> AIM
Copy all of the material exactly. Pictures are not to appear in the copy.

> SUPPLIED INFORMATION
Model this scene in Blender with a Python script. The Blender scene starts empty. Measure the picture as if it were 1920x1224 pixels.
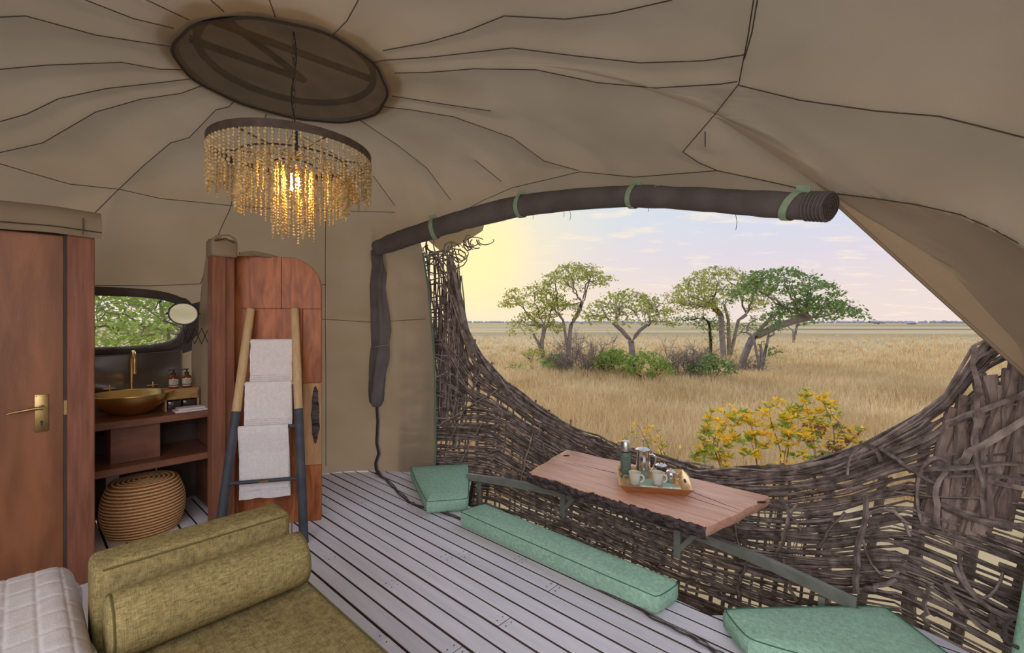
import bpy, bmesh, math, random
import numpy as np
from mathutils import Vector, Matrix, noise
from mathutils.bvhtree import BVHTree

SC = bpy.context.scene
COL = SC.collection
random.seed(7)
RNG = np.random.default_rng(7)
F = 853.33          # focal length in pixels of a 1920 wide frame
HC = 1.5            # eye height above the deck

# ------------------------------------------------------------------ camera
cam = bpy.data.cameras.new('camera'); cam.lens = 16.0; cam.sensor_width = 36.0
cam.shift_y = -8 / 1920; cam.clip_end = 9000; cam.clip_start = 0.02
camo = bpy.data.objects.new('camera', cam); COL.objects.link(camo)
camo.location = (0, 0, HC); camo.rotation_euler = (math.pi / 2, 0, 0)
SC.camera = camo
SC.view_settings.view_transform = 'Standard'; SC.view_settings.look = 'None'
SC.view_settings.gamma = 1.0; SC.view_settings.use_curve_mapping = False
SC.view_settings.exposure = 0.0
SC.cycles.use_denoising = True
SC.cycles.max_bounces = 8; SC.cycles.diffuse_bounces = 5; SC.cycles.transparent_max_bounces = 12
SC.cycles.sample_clamp_indirect = 6.0

# ------------------------------------------------------------------ sky
SUN = Vector((math.sin(math.radians(-5.5)) * math.cos(math.radians(9)), math.cos(math.radians(-5.5)) * math.cos(math.radians(9)), math.sin(math.radians(9))))
def make_world():
    w = bpy.data.worlds.new('sky'); SC.world = w; w.use_nodes = True
    nt = w.node_tree; N = nt.nodes; L = nt.links; N.clear()
    out = N.new('ShaderNodeOutputWorld'); bg = N.new('ShaderNodeBackground')
    tc = N.new('ShaderNodeTexCoord')
    sep = N.new('ShaderNodeSeparateXYZ'); L.new(tc.outputs['Generated'], sep.inputs[0])
    ramp = N.new('ShaderNodeValToRGB'); L.new(sep.outputs['Z'], ramp.inputs[0])
    e = ramp.color_ramp.elements
    e[0].position = 0.0; e[0].color = (0.84, 0.71, 0.66, 1)
    e[1].position = 1.0; e[1].color = (0.66, 0.76, 0.92, 1)
    for p, c in ((0.06, (0.82, 0.70, 0.68, 1)), (0.13, (0.72, 0.67, 0.76, 1)), (0.24, (0.60, 0.70, 0.84, 1)), (0.5, (0.66, 0.77, 0.94, 1))):
        q = e.new(p); q.color = c
    # clouds: thin streaks
    zc = N.new('ShaderNodeMath'); zc.operation = 'ADD'; L.new(sep.outputs['Z'], zc.inputs[0]); zc.inputs[1].default_value = 0.12
    dv = N.new('ShaderNodeVectorMath'); dv.operation = 'DIVIDE'
    cz = N.new('ShaderNodeCombineXYZ')
    for i in range(3): L.new(zc.outputs[0], cz.inputs[i])
    L.new(tc.outputs['Generated'], dv.inputs[0]); L.new(cz.outputs[0], dv.inputs[1])
    mp = N.new('ShaderNodeMapping'); mp.inputs['Scale'].default_value = (1.5, 2.6, 0.0); mp.inputs['Location'].default_value = (2.3, 0.7, 0)
    L.new(dv.outputs[0], mp.inputs[0])
    nz = N.new('ShaderNodeTexNoise'); nz.inputs['Scale'].default_value = 1.6; nz.inputs['Detail'].default_value = 7; nz.inputs['Roughness'].default_value = 0.6
    L.new(mp.outputs[0], nz.inputs['Vector'])
    cr = N.new('ShaderNodeValToRGB'); cr.color_ramp.elements[0].position = 0.54; cr.color_ramp.elements[1].position = 0.68
    L.new(nz.outputs[0], cr.inputs[0])
    fac = N.new('ShaderNodeMath'); fac.operation = 'MULTIPLY'; L.new(cr.outputs[0], fac.inputs[0]); fac.inputs[1].default_value = 0.6
    mx = N.new('ShaderNodeMix'); mx.data_type = 'RGBA'; L.new(fac.outputs[0], mx.inputs[0]); L.new(ramp.outputs[0], mx.inputs[6]); mx.inputs[7].default_value = (1.0, 0.84, 0.66, 1)
    # glow around the low sun
    nm = N.new('ShaderNodeVectorMath'); nm.operation = 'NORMALIZE'; L.new(tc.outputs['Generated'], nm.inputs[0])
    dt = N.new('ShaderNodeVectorMath'); dt.operation = 'DOT_PRODUCT'; L.new(nm.outputs[0], dt.inputs[0]); dt.inputs[1].default_value = SUN
    gr = N.new('ShaderNodeValToRGB'); L.new(dt.outputs['Value'], gr.inputs[0])
    g = gr.color_ramp.elements
    g[0].position = 0.84; gr.color_ramp.interpolation = 'B_SPLINE'; g[0].color = (0, 0, 0, 1); g[1].position = 1.0; g[1].color = (1, 1, 1, 1)
    q = g.new(0.95); q.color = (0.10, 0.10, 0.10, 1); q = g.new(0.988); q.color = (0.36, 0.36, 0.36, 1)
    m2 = N.new('ShaderNodeMix'); m2.data_type = 'RGBA'; L.new(gr.outputs[0], m2.inputs[0]); L.new(mx.outputs[2], m2.inputs[6]); m2.inputs[7].default_value = (1.15, 0.94, 0.42, 1)
    L.new(m2.outputs[2], bg.inputs['Color']); bg.inputs['Strength'].default_value = 1.05
    L.new(bg.outputs[0], out.inputs[0])
make_world()
sl = bpy.data.lights.new('sun', 'SUN'); sl.energy = 1.0; sl.angle = math.radians(14); sl.color = (1.0, 0.80, 0.55)
so = bpy.data.objects.new('sun', sl); COL.objects.link(so)
so.rotation_euler = SUN.to_track_quat('Z', 'Y').to_euler()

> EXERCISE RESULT
Model this scene in Blender with a Python script. The Blender scene starts empty. Measure the picture as if it were 1920x1224 pixels.
import bpy, bmesh, math, random
import numpy as np
from mathutils import Vector, Matrix, noise
from mathutils.bvhtree import BVHTree

SC = bpy.context.scene
COL = SC.collection
random.seed(7)
RNG = np.random.default_rng(7)
F = 853.33          # focal length in pixels of a 1920 wide frame
HC = 1.5            # eye height above the deck

# ------------------------------------------------------------------ camera
cam = bpy.data.cameras.new('camera'); cam.lens = 16.0; cam.sensor_width = 36.0
cam.shift_y = -8 / 1920; cam.clip_end = 9000; cam.clip_start = 0.02
camo = bpy.data.objects.new('camera', cam); COL.objects.link(camo)
camo.location = (0, 0, HC); camo.rotation_euler = (math.pi / 2, 0, 0)
SC.camera = camo
SC.view_settings.view_transform = 'Standard'; SC.view_settings.look = 'None'
SC.view_settings.gamma = 1.0; SC.view_settings.use_curve_mapping = False
SC.view_settings.exposure = 0.0
SC.cycles.use_denoising = True
SC.cycles.max_bounces = 8; SC.cycles.diffuse_bounces = 5; SC.cycles.transparent_max_bounces = 12
SC.cycles.sample_clamp_indirect = 6.0

# ------------------------------------------------------------------ sky
SUN = Vector((math.sin(math.radians(-5.5)) * math.cos(math.radians(9)), math.cos(math.radians(-5.5)) * math.cos(math.radians(9)), math.sin(math.radians(9))))
def make_world():
    w = bpy.data.worlds.new('sky'); SC.world = w; w.use_nodes = True
    nt = w.node_tree; N = nt.nodes; L = nt.links; N.clear()
    out = N.new('ShaderNodeOutputWorld'); bg = N.new('ShaderNodeBackground')
    tc = N.new('ShaderNodeTexCoord')
    sep = N.new('ShaderNodeSeparateXYZ'); L.new(tc.outputs['Generated'], sep.inputs[0])
    ramp = N.new('ShaderNodeValToRGB'); L.new(sep.outputs['Z'], ramp.inputs[0])
    e = ramp.color_ramp.elements
    e[0].position = 0.0; e[0].color = (0.84, 0.71, 0.66, 1)
    e[1].position = 1.0; e[1].color = (0.66, 0.76, 0.92, 1)
    for p, c in ((0.06, (0.82, 0.70, 0.68, 1)), (0.13, (0.72, 0.67, 0.76, 1)), (0.24, (0.60, 0.70, 0.84, 1)), (0.5, (0.66, 0.77, 0.94, 1))):
        q = e.new(p); q.color = c
    # clouds: thin streaks
    zc = N.new('ShaderNodeMath'); zc.operation = 'ADD'; L.new(sep.outputs['Z'], zc.inputs[0]); zc.inputs[1].default_value = 0.12
    dv = N.new('ShaderNodeVectorMath'); dv.operation = 'DIVIDE'
    cz = N.new('ShaderNodeCombineXYZ')
    for i in range(3): L.new(zc.outputs[0], cz.inputs[i])
    L.new(tc.outputs['Generated'], dv.inputs[0]); L.new(cz.outputs[0], dv.inputs[1])
    mp = N.new('ShaderNodeMapping'); mp.inputs['Scale'].default_value = (1.5, 2.6, 0.0); mp.inputs['Location'].default_value = (2.3, 0.7, 0)
    L.new(dv.outputs[0], mp.inputs[0])
    nz = N.new('ShaderNodeTexNoise'); nz.inputs['Scale'].default_value = 1.6; nz.inputs['Detail'].default_value = 7; nz.inputs['Roughness'].default_value = 0.6
    L.new(mp.outputs[0], nz.inputs['Vector'])
    cr = N.new('ShaderNodeValToRGB'); cr.color_ramp.elements[0].position = 0.54; cr.color_ramp.elements[1].position = 0.68
    L.new(nz.outputs[0], cr.inputs[0])
    fac = N.new('ShaderNodeMath'); fac.operation = 'MULTIPLY'; L.new(cr.outputs[0], fac.inputs[0]); fac.inputs[1].default_value = 0.6
    mx = N.new('ShaderNodeMix'); mx.data_type = 'RGBA'; L.new(fac.outputs[0], mx.inputs[0]); L.new(ramp.outputs[0], mx.inputs[6]); mx.inputs[7].default_value = (1.0, 0.84, 0.66, 1)
    # glow around the low sun
    nm = N.new('ShaderNodeVectorMath'); nm.operation = 'NORMALIZE'; L.new(tc.outputs['Generated'], nm.inputs[0])
    dt = N.new('ShaderNodeVectorMath'); dt.operation = 'DOT_PRODUCT'; L.new(nm.outputs[0], dt.inputs[0]); dt.inputs[1].default_value = SUN
    gr = N.new('ShaderNodeValToRGB'); L.new(dt.outputs['Value'], gr.inputs[0])
    g = gr.color_ramp.elements
    g[0].position = 0.84; gr.color_ramp.interpolation = 'B_SPLINE'; g[0].color = (0, 0, 0, 1); g[1].position = 1.0; g[1].color = (1, 1, 1, 1)
    q = g.new(0.95); q.color = (0.10, 0.10, 0.10, 1); q = g.new(0.988); q.color = (0.36, 0.36, 0.36, 1)
    m2 = N.new('ShaderNodeMix'); m2.data_type = 'RGBA'; L.new(gr.outputs[0], m2.inputs[0]); L.new(mx.outputs[2], m2.inputs[6]); m2.inputs[7].default_value = (1.15, 0.94, 0.42, 1)
    L.new(m2.outputs[2], bg.inputs['Color']); bg.inputs['Strength'].default_value = 1.05
    L.new(bg.outputs[0], out.inputs[0])
make_world()
sl = bpy.data.lights.new('sun', 'SUN'); sl.energy = 1.0; sl.angle = math.radians(14); sl.color = (1.0, 0.80, 0.55)
so = bpy.data.objects.new('sun', sl); COL.objects.link(so)
so.rotation_euler = SUN.to_track_quat('Z', 'Y').to_euler()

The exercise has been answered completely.